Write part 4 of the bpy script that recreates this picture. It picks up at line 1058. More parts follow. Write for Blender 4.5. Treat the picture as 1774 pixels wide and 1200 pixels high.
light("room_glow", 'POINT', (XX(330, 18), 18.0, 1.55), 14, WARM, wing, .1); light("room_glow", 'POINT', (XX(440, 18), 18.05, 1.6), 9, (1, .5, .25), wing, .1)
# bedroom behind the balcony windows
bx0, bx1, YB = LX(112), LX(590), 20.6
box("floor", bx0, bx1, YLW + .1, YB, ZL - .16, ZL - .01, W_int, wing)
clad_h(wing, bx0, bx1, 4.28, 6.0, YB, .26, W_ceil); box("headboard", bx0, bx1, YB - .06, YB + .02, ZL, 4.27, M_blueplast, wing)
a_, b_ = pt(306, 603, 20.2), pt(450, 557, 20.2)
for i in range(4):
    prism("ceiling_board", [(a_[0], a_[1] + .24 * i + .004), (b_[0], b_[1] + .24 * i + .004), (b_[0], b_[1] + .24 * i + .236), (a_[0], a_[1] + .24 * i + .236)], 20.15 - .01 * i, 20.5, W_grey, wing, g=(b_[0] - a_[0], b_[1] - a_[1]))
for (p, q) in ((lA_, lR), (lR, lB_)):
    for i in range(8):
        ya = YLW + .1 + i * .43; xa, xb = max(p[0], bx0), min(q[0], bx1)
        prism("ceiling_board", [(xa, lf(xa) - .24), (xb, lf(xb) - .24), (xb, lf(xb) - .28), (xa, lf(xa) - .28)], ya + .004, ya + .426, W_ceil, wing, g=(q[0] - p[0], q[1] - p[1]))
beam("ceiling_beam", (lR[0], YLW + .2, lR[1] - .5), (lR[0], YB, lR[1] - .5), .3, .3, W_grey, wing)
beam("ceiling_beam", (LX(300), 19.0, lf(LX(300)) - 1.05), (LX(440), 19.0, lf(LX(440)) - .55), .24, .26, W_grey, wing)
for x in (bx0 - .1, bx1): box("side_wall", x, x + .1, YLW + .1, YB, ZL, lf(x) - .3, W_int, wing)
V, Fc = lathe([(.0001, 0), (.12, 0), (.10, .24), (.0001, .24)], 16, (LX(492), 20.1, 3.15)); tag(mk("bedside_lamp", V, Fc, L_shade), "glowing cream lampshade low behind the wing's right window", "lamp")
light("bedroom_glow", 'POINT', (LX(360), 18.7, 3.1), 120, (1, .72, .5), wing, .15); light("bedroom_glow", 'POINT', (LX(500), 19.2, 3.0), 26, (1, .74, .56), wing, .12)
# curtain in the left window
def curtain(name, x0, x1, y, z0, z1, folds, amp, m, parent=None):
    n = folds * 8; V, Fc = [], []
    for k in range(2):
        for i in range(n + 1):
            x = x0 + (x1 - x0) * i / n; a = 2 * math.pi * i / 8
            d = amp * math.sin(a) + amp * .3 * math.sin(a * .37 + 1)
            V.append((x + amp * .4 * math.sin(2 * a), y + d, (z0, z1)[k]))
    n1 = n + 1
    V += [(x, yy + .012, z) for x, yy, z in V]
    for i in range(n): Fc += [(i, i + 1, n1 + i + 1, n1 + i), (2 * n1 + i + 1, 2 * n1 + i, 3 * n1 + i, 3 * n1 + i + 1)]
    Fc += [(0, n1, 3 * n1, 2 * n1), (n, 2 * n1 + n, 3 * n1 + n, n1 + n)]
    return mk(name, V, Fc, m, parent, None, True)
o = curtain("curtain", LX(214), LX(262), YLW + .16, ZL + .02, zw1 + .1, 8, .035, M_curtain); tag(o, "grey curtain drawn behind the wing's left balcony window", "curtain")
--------
### Requirements
Extract all of the data above and output it character for character.

### Output
Write part 4 of the bpy script that recreates this picture. It picks up at line 1058. More parts follow. Write for Blender 4.5. Treat the picture as 1774 pixels wide and 1200 pixels high.
light("room_glow", 'POINT', (XX(330, 18), 18.0, 1.55), 14, WARM, wing, .1); light("room_glow", 'POINT', (XX(440, 18), 18.05, 1.6), 9, (1, .5, .25), wing, .1)
# bedroom behind the balcony windows
bx0, bx1, YB = LX(112), LX(590), 20.6
box("floor", bx0, bx1, YLW + .1, YB, ZL - .16, ZL - .01, W_int, wing)
clad_h(wing, bx0, bx1, 4.28, 6.0, YB, .26, W_ceil); box("headboard", bx0, bx1, YB - .06, YB + .02, ZL, 4.27, M_blueplast, wing)
a_, b_ = pt(306, 603, 20.2), pt(450, 557, 20.2)
for i in range(4):
    prism("ceiling_board", [(a_[0], a_[1] + .24 * i + .004), (b_[0], b_[1] + .24 * i + .004), (b_[0], b_[1] + .24 * i + .236), (a_[0], a_[1] + .24 * i + .236)], 20.15 - .01 * i, 20.5, W_grey, wing, g=(b_[0] - a_[0], b_[1] - a_[1]))
for (p, q) in ((lA_, lR), (lR, lB_)):
    for i in range(8):
        ya = YLW + .1 + i * .43; xa, xb = max(p[0], bx0), min(q[0], bx1)
        prism("ceiling_board", [(xa, lf(xa) - .24), (xb, lf(xb) - .24), (xb, lf(xb) - .28), (xa, lf(xa) - .28)], ya + .004, ya + .426, W_ceil, wing, g=(q[0] - p[0], q[1] - p[1]))
beam("ceiling_beam", (lR[0], YLW + .2, lR[1] - .5), (lR[0], YB, lR[1] - .5), .3, .3, W_grey, wing)
beam("ceiling_beam", (LX(300), 19.0, lf(LX(300)) - 1.05), (LX(440), 19.0, lf(LX(440)) - .55), .24, .26, W_grey, wing)
for x in (bx0 - .1, bx1): box("side_wall", x, x + .1, YLW + .1, YB, ZL, lf(x) - .3, W_int, wing)
V, Fc = lathe([(.0001, 0), (.12, 0), (.10, .24), (.0001, .24)], 16, (LX(492), 20.1, 3.15)); tag(mk("bedside_lamp", V, Fc, L_shade), "glowing cream lampshade low behind the wing's right window", "lamp")
light("bedroom_glow", 'POINT', (LX(360), 18.7, 3.1), 120, (1, .72, .5), wing, .15); light("bedroom_glow", 'POINT', (LX(500), 19.2, 3.0), 26, (1, .74, .56), wing, .12)
# curtain in the left window
def curtain(name, x0, x1, y, z0, z1, folds, amp, m, parent=None):
    n = folds * 8; V, Fc = [], []
    for k in range(2):
        for i in range(n + 1):
            x = x0 + (x1 - x0) * i / n; a = 2 * math.pi * i / 8
            d = amp * math.sin(a) + amp * .3 * math.sin(a * .37 + 1)
            V.append((x + amp * .4 * math.sin(2 * a), y + d, (z0, z1)[k]))
    n1 = n + 1
    V += [(x, yy + .012, z) for x, yy, z in V]
    for i in range(n): Fc += [(i, i + 1, n1 + i + 1, n1 + i), (2 * n1 + i + 1, 2 * n1 + i, 3 * n1 + i, 3 * n1 + i + 1)]
    Fc += [(0, n1, 3 * n1, 2 * n1), (n, 2 * n1 + n, 3 * n1 + n, n1 + n)]
    return mk(name, V, Fc, m, parent, None, True)
o = curtain("curtain", LX(214), LX(262), YLW + .16, ZL + .02, zw1 + .1, 8, .035, M_curtain); tag(o, "grey curtain drawn behind the wing's left balcony window", "curtain")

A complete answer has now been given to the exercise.